• PAY ATTENTION TO HOW "SLOTHFULNESS" BUILDS ON ITSELF!

    I’m doing self reflection during this cold weather and I always like to THINK reflection generates awareness, new ideas, and possible change. What I continue to discover is that a positive outcome depends “a lot” on the content of the reflection!

    So here are some personal thoughts and even disclosures.

    I’m a pretty consistent and reliable workout/exercise person.  It’s a largely built in habit from being involved in some form of athletics early in life, and after stopping competitive sports, continuing some form of running, race walking, swimming, Pilates, weights.  Part of that pattern is built in because it’s just that — built in/habitual — like brushing your teeth.  And the biggest motivator is realizing how good I feel physically and/or health wise when I continue.

    I’m sometimes asked if I ever “get off track”…. I do!  I’m sometimes a victim of slothfulness!  It works like this:  I have a morning scheduled for paper work, some necessary reading –with no time pressure.  I sleep just a little bit later. Have a second cup of coffee while watching or listening to early morning news. On my way for more coffee, I notice an interesting article I saved from the Sunday New York Times and sit down to read it.  Back in my upstairs office, I pick up the professional literature I need to read and am distracted by a phone call.  That makes me decide to check emails.  I’ve already meditated earlier in the morning so I’m pretty relaxed. No rushing.

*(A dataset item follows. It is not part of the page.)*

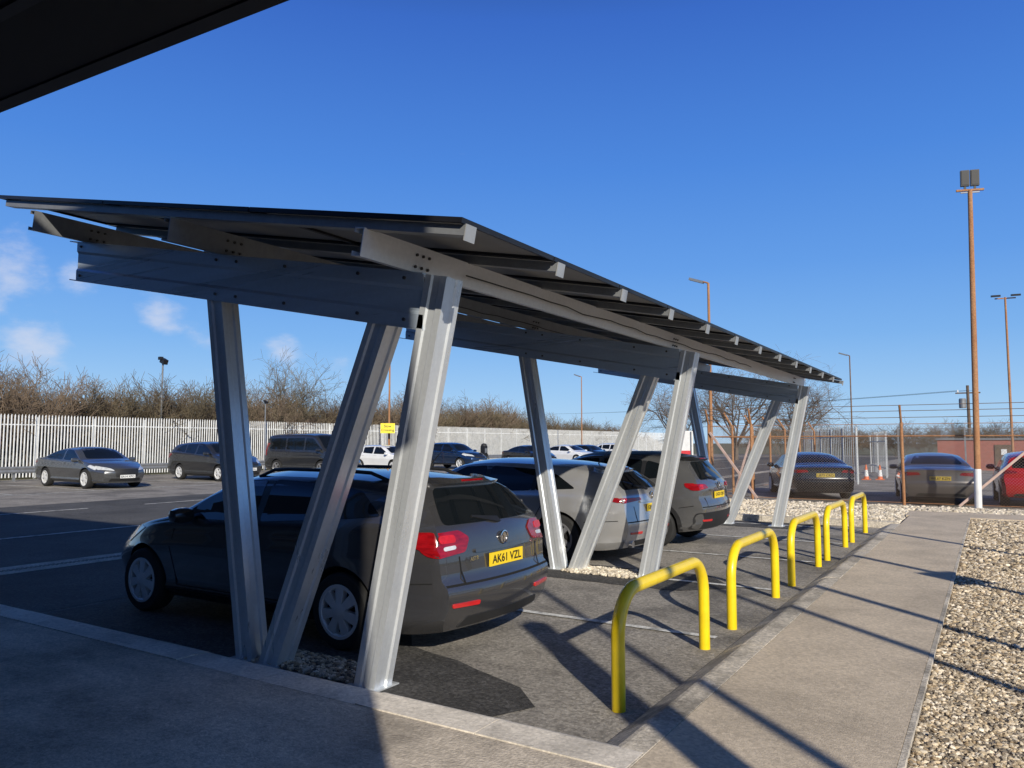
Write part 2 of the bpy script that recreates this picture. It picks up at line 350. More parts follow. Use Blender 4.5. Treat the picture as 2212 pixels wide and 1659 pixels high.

    Now my mind starts to work — thoughts I’m familiar with but typically “master” and get going.  They run a little like this:  “no pressure feels so good, maybe I can skip my exercise routine. Everyone needs a break from exercise AND from horrible paper work.  Maybe there’s a good movie on TV or a good Charlie Rose interview I’ve recorded.  And nothing horrible is going to happen if I skip the plan I had for the morning.”

    Thoughts like this are challenging for me.  I’m “reflecting” on doing something that resembles self care….taking a break.  And if you read the thoughts carefully, they aren’t terribly negative. They are however, the kinds of thoughts that come from my personal form of slothfulness! — It’s a form activated by NO PLAN/NO ROUTINE.  It’s also motivated by knowing that relaxation, simply doing very little, or altering typical routine can be refreshing.  So what’s the down side? It’s knowing myself well enough to realize I’m kidding myself about the schedule and the necessity to get something done.  It’s also a decent indicator that I’m a little more stressed than is good.  PLANNED time off, and what I call mindful relaxation is a good thing to build in.  The kind of slothfulness I’m describing is my avoidance.

    Consequently I push myself a bit to examine what’s going on.  First, how much time has gone by that is a bit miss-directed and random, and not really accomplishing much? Next what were the projects and time lines I intended to address? And how does the randomness build on itself?  For me it’s the lack of schedule/structure that creates slothfulness….. or perhaps you like randomness better…..

    Doing nothing is truly good for us.  But doing nothing when there is a need TO DO SOMETHING is different.  But the point:  once the behavior begins, it builds on itself. That just means anything can become a habit.  So if I examine the “pieces” of slothfulness that become habitual I can learn a bit about how to create good habits.  It’s a little like using the thing you do that most upsets you as information on how to change that to something you really want to do — to build into your day/week. A big part of this process is to be aware and then write down “what you tell yourself about what you are doing/not doing.”

    My slothful mornings begin when I alter my routine that’s pretty regular.  The luxury of time on this day allowed the thought: I can exercise later because I’m not rushed.  That’s the trap. And for me, that first step out of routine is a negative for me.  If I had exercised first thing like I usually do, then my mind would have shifted into the habitual things I typically do to start my work day.  But instead of seeing a client or heading for a meeting, I would have pretty automatically sat down at my desk to tackle tasks — AND at a relaxed pace because of having planned plenty of time.  So it’s the very first step I take that I examine.  You might try that.  And you can also take time to examine steps two and three and four.  Look for WHEN you head in a direction you did not intend.  Learn from the errors. Learn from the thought patterns.  It’s not about being hard on yourself.  The tree sloth is a great visual for how good it feels to do nothing.  It’s a matter of knowing the difference between when it’s good for you and when it’s just a poor choice.  And be aware of your thoughts. Are they truthful or rationalizations?  For example, right now I’m capable of thinking my slothful morning is a good thing.  And sometimes I truly can’t REFLECT myself into a realistic assessment.  Regardless, right now I’m on my way to my treadmill!